Records contained in a dataset:
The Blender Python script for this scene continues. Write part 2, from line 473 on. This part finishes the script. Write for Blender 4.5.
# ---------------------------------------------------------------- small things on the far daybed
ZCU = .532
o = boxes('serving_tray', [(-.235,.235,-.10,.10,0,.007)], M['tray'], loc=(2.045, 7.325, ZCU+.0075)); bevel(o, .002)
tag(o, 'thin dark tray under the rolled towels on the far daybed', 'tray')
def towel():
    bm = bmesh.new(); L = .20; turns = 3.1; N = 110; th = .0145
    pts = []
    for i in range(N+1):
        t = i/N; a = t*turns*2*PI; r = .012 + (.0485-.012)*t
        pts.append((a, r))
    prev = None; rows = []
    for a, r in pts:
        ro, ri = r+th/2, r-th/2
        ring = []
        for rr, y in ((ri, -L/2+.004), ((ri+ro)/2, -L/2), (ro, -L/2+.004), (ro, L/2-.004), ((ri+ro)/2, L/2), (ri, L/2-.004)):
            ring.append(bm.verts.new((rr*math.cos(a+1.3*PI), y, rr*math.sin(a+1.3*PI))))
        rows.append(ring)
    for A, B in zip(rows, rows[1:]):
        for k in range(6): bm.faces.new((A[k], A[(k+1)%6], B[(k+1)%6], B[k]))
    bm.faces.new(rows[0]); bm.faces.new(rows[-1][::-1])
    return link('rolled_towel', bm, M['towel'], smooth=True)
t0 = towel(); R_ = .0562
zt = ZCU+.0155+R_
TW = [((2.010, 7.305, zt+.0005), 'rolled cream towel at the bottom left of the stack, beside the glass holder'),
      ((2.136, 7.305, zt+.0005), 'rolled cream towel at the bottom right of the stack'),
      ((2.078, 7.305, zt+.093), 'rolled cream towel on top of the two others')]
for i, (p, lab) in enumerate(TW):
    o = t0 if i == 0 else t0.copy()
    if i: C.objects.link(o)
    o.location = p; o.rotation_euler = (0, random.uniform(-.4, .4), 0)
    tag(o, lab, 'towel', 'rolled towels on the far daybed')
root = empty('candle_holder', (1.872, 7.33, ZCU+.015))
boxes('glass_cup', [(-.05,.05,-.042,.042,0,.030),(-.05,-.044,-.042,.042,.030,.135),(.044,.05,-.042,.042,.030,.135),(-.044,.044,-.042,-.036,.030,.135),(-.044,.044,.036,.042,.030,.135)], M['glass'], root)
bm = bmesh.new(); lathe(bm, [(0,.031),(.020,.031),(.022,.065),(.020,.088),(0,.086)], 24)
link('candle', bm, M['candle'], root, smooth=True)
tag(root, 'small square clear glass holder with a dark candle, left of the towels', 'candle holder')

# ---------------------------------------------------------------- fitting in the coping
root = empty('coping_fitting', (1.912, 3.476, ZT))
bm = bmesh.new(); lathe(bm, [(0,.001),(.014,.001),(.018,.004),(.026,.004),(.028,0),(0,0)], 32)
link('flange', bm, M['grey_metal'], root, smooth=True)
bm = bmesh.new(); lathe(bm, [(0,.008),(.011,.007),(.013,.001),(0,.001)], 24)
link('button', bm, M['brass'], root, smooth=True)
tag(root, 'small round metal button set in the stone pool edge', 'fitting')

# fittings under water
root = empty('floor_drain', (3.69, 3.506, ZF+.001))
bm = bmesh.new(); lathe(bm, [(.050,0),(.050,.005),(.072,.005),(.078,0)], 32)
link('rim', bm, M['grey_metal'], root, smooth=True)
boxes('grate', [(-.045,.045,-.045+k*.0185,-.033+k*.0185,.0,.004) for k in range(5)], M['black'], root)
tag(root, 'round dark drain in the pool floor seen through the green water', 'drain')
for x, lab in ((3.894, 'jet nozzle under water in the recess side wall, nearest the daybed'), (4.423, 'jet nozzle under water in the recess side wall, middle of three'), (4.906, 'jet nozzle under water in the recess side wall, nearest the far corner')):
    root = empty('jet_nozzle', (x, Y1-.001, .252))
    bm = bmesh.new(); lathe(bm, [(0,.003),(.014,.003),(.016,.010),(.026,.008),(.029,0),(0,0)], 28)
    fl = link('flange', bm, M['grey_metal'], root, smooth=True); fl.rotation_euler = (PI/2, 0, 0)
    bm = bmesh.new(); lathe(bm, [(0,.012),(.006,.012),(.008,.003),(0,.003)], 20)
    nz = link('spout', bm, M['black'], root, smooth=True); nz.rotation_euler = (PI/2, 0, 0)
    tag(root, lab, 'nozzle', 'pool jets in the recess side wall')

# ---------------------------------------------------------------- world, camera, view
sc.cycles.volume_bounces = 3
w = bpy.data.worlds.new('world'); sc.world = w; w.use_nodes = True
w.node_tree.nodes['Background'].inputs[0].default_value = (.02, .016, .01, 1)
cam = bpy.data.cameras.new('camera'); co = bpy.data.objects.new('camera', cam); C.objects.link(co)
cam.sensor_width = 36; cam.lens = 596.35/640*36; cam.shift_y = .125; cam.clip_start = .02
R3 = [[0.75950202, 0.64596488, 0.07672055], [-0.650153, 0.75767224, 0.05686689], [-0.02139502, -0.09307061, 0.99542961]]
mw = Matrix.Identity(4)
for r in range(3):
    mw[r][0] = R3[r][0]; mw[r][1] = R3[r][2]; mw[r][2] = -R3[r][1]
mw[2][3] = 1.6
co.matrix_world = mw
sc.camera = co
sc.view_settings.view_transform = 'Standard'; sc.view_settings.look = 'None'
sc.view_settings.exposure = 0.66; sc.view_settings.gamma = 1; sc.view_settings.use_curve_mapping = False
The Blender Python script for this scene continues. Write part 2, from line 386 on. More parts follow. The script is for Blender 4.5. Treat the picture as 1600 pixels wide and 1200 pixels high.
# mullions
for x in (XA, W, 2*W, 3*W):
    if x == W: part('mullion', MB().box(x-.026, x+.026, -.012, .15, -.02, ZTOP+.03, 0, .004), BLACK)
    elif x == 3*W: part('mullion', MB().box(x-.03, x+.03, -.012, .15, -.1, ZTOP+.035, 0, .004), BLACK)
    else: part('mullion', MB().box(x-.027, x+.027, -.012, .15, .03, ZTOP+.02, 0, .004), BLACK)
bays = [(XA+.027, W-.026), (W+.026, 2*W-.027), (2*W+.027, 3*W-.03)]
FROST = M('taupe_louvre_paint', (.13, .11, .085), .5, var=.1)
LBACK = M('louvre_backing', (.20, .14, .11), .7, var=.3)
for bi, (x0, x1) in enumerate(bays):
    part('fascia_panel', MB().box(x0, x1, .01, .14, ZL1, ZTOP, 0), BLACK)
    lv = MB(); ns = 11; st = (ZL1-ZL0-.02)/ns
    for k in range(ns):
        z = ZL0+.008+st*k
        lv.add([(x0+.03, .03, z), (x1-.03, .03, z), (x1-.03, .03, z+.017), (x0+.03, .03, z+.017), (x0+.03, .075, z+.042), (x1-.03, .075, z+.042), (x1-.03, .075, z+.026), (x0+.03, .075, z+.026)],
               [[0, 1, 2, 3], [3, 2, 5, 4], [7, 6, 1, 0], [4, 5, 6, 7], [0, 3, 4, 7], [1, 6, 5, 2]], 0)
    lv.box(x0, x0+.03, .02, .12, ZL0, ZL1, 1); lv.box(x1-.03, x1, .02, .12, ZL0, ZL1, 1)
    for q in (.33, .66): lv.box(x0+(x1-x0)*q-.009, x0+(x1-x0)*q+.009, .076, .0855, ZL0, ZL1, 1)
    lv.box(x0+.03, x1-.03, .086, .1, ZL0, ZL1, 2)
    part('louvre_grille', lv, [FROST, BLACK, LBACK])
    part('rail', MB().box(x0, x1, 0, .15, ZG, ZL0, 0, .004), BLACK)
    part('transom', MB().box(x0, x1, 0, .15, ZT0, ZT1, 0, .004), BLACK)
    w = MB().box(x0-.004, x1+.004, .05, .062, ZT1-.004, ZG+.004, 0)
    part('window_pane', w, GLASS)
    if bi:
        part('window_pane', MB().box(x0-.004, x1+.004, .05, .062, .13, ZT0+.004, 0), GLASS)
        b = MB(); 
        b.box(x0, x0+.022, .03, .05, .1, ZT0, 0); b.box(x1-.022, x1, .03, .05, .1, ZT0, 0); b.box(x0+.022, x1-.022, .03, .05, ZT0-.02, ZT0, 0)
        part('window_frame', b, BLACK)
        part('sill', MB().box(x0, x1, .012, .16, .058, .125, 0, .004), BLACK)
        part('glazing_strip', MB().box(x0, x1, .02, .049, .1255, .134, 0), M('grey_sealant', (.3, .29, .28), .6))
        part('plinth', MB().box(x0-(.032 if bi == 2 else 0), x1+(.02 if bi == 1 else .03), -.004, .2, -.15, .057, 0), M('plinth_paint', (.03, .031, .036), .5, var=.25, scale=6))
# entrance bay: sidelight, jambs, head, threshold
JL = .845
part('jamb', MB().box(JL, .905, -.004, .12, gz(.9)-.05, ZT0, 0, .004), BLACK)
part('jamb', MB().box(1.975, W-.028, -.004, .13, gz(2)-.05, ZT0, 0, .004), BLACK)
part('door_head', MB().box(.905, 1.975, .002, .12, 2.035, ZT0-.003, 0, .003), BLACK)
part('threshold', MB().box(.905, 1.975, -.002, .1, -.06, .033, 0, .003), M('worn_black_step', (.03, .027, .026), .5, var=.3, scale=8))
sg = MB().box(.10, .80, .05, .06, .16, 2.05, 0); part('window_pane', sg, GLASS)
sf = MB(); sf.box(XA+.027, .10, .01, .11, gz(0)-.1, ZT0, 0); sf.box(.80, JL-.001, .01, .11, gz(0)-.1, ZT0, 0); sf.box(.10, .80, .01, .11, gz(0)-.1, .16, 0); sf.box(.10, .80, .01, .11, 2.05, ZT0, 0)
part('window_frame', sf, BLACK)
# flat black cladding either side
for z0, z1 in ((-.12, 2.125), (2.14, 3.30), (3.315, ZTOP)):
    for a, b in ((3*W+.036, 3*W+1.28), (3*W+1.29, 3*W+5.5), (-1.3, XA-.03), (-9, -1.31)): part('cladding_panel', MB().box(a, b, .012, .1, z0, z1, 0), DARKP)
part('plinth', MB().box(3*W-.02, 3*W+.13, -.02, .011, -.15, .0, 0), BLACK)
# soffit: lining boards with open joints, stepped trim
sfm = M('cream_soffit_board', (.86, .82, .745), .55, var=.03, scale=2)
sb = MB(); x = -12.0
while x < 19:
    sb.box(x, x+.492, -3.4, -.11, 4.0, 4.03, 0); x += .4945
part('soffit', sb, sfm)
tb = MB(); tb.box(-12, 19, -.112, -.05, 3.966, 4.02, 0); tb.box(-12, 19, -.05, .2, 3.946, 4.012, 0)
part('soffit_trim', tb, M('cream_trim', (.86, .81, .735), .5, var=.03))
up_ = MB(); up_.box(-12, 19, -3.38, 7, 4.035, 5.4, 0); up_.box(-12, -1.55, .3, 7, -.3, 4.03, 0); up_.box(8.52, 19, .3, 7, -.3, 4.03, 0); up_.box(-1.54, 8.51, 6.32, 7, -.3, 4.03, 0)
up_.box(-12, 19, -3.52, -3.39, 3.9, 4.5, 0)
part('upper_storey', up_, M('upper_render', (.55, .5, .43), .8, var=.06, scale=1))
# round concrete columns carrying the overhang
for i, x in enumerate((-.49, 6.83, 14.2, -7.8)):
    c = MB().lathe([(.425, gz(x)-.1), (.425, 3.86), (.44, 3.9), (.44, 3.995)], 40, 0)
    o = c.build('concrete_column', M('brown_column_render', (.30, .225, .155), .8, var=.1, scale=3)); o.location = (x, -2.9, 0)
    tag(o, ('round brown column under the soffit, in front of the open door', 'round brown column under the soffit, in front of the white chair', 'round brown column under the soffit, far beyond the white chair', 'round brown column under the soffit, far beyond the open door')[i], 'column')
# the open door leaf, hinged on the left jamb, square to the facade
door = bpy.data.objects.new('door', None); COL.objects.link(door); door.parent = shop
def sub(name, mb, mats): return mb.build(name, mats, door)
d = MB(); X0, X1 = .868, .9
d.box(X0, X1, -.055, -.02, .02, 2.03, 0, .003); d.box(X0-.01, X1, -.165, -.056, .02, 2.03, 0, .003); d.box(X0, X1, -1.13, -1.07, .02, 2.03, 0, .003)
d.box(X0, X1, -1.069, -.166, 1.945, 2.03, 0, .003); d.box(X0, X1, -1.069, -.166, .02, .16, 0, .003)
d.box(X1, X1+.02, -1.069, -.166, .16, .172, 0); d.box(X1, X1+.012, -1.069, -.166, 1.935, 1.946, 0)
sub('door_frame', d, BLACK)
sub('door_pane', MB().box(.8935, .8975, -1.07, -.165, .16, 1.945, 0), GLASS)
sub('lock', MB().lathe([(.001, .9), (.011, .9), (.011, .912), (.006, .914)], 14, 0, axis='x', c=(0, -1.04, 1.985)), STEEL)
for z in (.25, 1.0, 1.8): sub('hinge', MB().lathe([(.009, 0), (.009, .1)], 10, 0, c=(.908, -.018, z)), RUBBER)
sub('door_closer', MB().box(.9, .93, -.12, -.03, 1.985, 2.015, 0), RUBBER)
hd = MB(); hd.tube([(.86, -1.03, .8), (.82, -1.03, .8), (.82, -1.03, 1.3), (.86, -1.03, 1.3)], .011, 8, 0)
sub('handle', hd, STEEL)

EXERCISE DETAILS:
Copy all lines from the material that hold "scene".

SOLUTION:
The Blender Python script for this scene continues. Write part 2, from line 473 on. This part finishes the script. Write for Blender 4.5.
The Blender Python script for this scene continues. Write part 2, from line 386 on. More parts follow. The script is for Blender 4.5. Treat the picture as 1600 pixels wide and 1200 pixels high.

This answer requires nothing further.